Önemli günlere Galatasaray maçlarının denk gelmesi devam etti. Ata’mızın 80.senesiydi. 80 değil 180.senesinde bile düşünüyorum ki ülkemiz ve ülke insanlarımız Mustafa Kemal Atatürk’ü unutmayacak. İzmir’in dağlarında açan çiçeklere selam olsun. Kalbimizde olan Mustafa Kemal Paşa’nın ruhu şad olsun. Böyle bir güne Hakkari’den gelen haberler de eklenince tat vermeyen bir maç öncesi oldu. Başımız sağolsun.

Fırat Aydınus operasyonundan sonra bu maç ya tamam ya devam maçı haline gelmişti. Oyunculara verilen cezalar da öyle cezalar ki en ince ayrıntısına kadar kimi ayıklayalım, kimi tutalım cezaları. Sahaya bir 11 çıktı ama Galatasaray’ın nasıl oynayacağı konusunda herkesin farklı görüşü vardı. Açıkçası ben Ozan’ın orta sahada maça başlaması gerektiğini çünkü çok yumuşak bir orta saha oyuncu tiplemelerinin olduğunu düşünüyordum. Belhanda- Selçuk- Feghouli üçlüsü savunma anlamında riskli bir üçlüydü. Halen aynı fikirde olduğumu da belirteyim. Orta sahadaki bu 3 tecrübeli oyuncu topu rakibe vermeyerek bu zaaflarını kapattılar. Golü de bulunca Kayserispor’un direnci tamamen kırıldı. Bu dirençsizlik sert faullere dönüştü Kayserispor’da.
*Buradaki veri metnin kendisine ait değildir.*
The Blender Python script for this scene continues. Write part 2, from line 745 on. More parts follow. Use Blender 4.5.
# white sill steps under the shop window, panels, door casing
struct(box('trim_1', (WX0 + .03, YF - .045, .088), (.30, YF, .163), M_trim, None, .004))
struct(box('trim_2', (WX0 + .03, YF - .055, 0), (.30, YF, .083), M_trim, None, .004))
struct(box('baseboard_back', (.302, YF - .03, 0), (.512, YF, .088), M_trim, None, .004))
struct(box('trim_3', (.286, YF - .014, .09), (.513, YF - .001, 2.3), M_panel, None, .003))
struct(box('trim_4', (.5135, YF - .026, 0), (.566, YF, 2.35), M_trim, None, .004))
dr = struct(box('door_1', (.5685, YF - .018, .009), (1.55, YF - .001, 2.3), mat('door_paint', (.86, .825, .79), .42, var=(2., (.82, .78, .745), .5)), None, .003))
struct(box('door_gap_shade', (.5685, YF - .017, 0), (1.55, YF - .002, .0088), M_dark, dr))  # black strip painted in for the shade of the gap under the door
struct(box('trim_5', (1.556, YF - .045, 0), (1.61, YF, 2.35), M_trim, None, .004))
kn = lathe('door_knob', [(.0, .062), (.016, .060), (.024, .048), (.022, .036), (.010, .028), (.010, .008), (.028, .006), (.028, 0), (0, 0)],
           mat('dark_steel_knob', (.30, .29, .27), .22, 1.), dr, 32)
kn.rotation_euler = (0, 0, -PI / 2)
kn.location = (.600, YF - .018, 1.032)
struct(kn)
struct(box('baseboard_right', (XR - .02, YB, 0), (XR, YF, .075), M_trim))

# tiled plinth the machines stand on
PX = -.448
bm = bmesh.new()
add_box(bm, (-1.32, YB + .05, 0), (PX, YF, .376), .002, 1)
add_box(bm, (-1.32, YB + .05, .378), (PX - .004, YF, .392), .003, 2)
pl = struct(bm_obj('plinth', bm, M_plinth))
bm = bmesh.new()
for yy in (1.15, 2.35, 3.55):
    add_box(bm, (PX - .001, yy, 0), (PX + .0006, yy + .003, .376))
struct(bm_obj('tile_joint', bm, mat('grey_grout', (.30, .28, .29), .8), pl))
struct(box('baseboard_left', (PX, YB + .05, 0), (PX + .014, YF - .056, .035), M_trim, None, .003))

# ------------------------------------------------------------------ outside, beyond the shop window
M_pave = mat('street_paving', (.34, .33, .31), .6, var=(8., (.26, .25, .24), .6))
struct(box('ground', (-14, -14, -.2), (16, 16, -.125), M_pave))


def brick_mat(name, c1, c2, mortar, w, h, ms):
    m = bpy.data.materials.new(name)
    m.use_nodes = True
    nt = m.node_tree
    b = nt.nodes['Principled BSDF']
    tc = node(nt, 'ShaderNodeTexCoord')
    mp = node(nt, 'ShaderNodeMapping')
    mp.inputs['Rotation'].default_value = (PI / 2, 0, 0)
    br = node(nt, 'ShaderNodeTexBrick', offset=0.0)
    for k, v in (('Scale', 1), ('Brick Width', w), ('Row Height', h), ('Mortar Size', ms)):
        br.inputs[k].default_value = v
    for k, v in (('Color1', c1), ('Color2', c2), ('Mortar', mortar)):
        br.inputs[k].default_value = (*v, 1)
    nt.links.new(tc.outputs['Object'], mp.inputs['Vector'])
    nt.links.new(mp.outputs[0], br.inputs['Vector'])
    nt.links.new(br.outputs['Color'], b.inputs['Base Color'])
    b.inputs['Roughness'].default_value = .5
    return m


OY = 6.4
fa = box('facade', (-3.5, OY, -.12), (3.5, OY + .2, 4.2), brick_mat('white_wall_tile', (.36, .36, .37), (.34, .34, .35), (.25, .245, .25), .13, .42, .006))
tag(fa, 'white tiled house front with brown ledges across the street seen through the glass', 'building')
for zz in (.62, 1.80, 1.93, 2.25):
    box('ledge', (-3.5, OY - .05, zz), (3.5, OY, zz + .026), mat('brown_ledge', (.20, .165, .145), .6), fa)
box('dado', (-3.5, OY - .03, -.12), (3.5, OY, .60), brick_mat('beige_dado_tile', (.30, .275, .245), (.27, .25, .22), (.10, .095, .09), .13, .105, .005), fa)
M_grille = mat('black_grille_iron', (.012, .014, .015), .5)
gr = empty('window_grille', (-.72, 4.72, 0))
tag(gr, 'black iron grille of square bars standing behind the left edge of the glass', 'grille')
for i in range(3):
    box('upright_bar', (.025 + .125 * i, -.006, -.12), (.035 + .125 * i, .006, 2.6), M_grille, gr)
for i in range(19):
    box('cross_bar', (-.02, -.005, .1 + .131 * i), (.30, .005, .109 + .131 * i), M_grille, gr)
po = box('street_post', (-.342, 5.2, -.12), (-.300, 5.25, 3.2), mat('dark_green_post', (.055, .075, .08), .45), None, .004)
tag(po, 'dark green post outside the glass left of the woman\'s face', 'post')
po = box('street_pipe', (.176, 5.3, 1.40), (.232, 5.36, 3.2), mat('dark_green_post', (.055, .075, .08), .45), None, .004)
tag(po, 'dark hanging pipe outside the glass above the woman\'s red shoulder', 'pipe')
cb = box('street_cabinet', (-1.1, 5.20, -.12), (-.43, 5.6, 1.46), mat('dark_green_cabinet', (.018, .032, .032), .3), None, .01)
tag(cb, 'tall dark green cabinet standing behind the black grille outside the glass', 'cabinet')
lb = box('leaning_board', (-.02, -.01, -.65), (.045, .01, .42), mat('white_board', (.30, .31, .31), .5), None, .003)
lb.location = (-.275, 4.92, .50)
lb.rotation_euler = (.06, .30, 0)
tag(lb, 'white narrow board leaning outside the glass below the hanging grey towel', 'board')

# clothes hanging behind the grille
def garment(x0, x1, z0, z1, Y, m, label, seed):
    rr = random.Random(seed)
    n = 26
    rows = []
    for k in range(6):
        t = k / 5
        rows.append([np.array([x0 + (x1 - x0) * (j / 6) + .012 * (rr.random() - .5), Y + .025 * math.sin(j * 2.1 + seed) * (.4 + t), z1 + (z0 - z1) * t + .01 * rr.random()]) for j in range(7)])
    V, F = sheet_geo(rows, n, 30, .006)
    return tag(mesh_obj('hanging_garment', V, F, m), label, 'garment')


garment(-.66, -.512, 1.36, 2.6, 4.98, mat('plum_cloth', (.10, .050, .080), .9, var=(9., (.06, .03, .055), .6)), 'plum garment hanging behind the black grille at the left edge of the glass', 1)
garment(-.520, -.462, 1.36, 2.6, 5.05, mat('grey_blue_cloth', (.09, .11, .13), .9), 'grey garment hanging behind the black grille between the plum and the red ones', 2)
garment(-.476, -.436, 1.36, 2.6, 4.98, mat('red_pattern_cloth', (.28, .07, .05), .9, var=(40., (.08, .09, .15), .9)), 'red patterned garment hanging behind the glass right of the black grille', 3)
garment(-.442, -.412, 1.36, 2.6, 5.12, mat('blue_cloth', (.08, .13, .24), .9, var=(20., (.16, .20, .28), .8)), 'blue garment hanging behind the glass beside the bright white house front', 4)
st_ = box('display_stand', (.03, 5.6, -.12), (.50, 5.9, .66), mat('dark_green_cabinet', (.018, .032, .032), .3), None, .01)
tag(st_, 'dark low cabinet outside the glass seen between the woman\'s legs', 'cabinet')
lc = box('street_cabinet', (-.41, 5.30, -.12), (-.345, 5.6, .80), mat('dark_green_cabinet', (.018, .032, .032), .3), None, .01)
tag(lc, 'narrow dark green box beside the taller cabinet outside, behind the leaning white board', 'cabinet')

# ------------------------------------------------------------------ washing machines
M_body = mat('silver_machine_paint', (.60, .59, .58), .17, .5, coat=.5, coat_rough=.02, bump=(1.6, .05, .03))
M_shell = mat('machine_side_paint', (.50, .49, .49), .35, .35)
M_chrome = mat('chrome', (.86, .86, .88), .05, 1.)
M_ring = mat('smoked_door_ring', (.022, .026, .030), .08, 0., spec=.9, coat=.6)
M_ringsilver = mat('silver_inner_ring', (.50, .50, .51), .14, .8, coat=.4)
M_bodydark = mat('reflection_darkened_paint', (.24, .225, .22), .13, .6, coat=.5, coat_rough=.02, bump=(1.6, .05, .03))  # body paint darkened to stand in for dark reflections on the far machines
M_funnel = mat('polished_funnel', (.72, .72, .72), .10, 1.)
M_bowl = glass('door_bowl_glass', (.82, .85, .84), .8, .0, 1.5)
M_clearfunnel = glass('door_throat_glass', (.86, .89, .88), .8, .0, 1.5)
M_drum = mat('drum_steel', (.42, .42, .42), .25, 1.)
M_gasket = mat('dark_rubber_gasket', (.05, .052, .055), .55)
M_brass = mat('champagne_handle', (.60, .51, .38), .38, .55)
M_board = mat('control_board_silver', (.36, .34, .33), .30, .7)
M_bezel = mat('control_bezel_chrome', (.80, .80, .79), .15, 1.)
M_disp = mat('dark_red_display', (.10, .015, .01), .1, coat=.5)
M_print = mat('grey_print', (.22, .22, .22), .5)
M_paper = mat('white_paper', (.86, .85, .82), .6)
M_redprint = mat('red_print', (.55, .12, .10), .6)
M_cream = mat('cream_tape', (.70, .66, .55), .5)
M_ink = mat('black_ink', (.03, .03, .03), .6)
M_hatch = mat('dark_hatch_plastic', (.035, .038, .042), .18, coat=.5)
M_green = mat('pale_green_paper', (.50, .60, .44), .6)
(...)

Bu sertlik yeterli hakem kararları ile cevap bulmadı. Sinan’ın pozisyonu karışık pozisyon tamam ama ikinci yarıdaki Onyekuru pozisyonu çok açık penaltı. İzlemeye gitmedi hakem herhalde vermek zorunda kalır diye artık bilemeyeceğim.

Kayserispor’un kalesine uzak şut dışında yaklaştırmayınca Galatasaray bu maç için üçlü defansı iyi götürdü. Geçen haftaki hatayı yapmayarak Galatasaray kendini garantiye alacak golü buldu. Derbide de 2-0’dan sonra 3.golü araması gerekirdi. Dün aakşam maçta tek kırmızı kartın çıkması inanılmaz bir durum. Ciddi bir mesaj verdi Galatasaray. ‘’ Ben buradayım’’ dedi. Son dakikalarda İsmail, Ozan, Yunus, Celil dörtlüsü sahadaydı. Selçuk İnan- Celil Yüksel değişikliği bayrak devir teslim töreni gibiydi. Milli Takım arası bu sefer Galatasaray'a iyi gelecek.